_Problem requirements_
Only the lines from the start of the data through the one containing "return CAM + d*(Y/d.y)" belong in your answer; return them exactly.

_Data section_
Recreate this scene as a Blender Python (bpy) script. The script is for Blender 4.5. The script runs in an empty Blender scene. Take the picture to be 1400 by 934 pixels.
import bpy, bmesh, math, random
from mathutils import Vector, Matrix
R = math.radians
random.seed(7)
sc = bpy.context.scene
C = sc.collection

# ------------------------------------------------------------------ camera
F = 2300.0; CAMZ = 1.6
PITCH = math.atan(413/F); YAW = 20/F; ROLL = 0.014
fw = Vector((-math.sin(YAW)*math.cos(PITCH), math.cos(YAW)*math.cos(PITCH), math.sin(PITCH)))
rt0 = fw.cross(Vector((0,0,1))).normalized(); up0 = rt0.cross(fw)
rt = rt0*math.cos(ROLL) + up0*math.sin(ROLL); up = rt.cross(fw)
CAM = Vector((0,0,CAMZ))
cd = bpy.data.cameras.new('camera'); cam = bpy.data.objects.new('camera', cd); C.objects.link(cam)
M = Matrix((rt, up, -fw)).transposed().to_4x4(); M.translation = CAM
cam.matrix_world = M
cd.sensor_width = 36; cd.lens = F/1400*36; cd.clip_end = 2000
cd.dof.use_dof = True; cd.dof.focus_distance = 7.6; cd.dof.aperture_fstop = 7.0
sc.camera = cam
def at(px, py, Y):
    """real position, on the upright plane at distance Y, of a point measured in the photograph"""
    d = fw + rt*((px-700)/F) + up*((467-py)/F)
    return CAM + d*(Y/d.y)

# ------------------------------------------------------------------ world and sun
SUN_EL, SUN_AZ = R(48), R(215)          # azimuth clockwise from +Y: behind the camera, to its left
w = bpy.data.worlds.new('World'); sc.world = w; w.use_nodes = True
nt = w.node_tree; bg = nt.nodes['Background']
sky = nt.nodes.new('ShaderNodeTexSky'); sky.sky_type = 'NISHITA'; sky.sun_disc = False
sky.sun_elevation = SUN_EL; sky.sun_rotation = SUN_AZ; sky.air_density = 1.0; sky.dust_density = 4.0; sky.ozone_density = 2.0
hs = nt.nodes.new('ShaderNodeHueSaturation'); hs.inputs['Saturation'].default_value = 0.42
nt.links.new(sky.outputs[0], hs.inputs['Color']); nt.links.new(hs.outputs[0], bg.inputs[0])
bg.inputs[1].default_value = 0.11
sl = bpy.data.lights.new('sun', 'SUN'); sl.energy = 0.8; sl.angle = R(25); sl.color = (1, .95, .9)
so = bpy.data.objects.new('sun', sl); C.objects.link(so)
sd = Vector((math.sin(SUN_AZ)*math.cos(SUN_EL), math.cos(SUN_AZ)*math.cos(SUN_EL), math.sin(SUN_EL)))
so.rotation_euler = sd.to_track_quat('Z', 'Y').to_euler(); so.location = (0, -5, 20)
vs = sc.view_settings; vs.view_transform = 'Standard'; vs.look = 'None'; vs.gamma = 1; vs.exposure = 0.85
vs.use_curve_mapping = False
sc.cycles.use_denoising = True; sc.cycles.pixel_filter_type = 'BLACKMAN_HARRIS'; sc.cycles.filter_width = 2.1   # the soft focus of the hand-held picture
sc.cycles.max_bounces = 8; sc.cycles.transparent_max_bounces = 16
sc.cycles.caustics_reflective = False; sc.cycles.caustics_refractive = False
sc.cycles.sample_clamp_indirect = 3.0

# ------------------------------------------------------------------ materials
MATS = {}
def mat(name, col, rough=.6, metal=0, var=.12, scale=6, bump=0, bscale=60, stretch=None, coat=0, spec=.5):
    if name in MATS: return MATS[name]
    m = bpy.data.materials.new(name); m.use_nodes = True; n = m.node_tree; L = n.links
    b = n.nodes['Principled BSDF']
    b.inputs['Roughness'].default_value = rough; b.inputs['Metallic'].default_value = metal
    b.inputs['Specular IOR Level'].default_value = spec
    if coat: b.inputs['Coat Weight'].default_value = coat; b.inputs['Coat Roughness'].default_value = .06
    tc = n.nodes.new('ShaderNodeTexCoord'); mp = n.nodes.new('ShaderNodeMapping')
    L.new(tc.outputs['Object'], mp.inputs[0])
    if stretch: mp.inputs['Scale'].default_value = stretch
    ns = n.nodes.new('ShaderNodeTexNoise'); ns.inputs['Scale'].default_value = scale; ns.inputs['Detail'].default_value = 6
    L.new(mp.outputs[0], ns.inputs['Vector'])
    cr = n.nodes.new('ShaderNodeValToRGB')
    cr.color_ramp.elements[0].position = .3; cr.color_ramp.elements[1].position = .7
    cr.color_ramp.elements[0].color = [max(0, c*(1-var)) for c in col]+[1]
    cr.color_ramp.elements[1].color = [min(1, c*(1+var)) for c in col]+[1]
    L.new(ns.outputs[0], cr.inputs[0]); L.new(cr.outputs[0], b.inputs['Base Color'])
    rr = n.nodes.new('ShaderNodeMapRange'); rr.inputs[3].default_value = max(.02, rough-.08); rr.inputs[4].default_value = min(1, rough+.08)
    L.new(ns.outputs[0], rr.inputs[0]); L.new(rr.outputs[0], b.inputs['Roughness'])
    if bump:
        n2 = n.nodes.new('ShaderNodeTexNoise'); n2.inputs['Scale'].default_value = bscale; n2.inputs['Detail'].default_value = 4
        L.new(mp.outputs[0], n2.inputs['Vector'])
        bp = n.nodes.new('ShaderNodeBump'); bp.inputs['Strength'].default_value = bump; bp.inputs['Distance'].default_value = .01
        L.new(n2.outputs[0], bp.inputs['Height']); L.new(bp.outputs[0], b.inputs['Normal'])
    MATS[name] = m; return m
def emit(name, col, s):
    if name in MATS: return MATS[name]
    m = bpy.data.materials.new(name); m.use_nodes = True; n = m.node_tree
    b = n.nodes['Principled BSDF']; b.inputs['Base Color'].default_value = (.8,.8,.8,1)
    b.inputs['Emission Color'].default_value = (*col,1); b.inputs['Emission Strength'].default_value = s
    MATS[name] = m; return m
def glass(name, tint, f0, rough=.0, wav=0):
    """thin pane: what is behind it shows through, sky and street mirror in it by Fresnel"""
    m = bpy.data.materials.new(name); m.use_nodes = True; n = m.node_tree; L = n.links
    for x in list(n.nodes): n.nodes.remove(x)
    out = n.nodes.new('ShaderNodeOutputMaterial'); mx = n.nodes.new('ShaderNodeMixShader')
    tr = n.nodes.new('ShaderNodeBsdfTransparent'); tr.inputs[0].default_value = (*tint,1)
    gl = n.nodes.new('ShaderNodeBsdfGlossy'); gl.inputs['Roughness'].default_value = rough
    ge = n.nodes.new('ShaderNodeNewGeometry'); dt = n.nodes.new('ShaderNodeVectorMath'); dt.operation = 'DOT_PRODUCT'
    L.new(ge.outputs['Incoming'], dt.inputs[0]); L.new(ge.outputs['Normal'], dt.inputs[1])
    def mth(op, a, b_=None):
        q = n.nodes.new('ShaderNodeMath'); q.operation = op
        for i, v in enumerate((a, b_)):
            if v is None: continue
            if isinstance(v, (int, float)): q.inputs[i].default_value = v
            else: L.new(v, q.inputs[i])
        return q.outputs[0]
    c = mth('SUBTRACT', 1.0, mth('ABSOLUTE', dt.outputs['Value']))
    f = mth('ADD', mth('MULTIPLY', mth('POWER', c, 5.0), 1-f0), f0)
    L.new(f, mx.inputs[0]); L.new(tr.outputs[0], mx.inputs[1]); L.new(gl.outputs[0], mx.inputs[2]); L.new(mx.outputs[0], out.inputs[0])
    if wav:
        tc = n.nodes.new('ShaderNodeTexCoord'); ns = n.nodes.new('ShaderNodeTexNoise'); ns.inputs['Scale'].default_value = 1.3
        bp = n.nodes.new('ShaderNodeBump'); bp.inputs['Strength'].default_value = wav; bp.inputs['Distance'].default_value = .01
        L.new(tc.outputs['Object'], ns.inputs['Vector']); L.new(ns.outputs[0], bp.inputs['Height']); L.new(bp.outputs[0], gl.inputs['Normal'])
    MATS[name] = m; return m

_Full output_
Recreate this scene as a Blender Python (bpy) script. The script is for Blender 4.5. The script runs in an empty Blender scene. Take the picture to be 1400 by 934 pixels.
import bpy, bmesh, math, random
from mathutils import Vector, Matrix
R = math.radians
random.seed(7)
sc = bpy.context.scene
C = sc.collection

# ------------------------------------------------------------------ camera
F = 2300.0; CAMZ = 1.6
PITCH = math.atan(413/F); YAW = 20/F; ROLL = 0.014
fw = Vector((-math.sin(YAW)*math.cos(PITCH), math.cos(YAW)*math.cos(PITCH), math.sin(PITCH)))
rt0 = fw.cross(Vector((0,0,1))).normalized(); up0 = rt0.cross(fw)
rt = rt0*math.cos(ROLL) + up0*math.sin(ROLL); up = rt.cross(fw)
CAM = Vector((0,0,CAMZ))
cd = bpy.data.cameras.new('camera'); cam = bpy.data.objects.new('camera', cd); C.objects.link(cam)
M = Matrix((rt, up, -fw)).transposed().to_4x4(); M.translation = CAM
cam.matrix_world = M
cd.sensor_width = 36; cd.lens = F/1400*36; cd.clip_end = 2000
cd.dof.use_dof = True; cd.dof.focus_distance = 7.6; cd.dof.aperture_fstop = 7.0
sc.camera = cam
def at(px, py, Y):
    """real position, on the upright plane at distance Y, of a point measured in the photograph"""
    d = fw + rt*((px-700)/F) + up*((467-py)/F)
    return CAM + d*(Y/d.y)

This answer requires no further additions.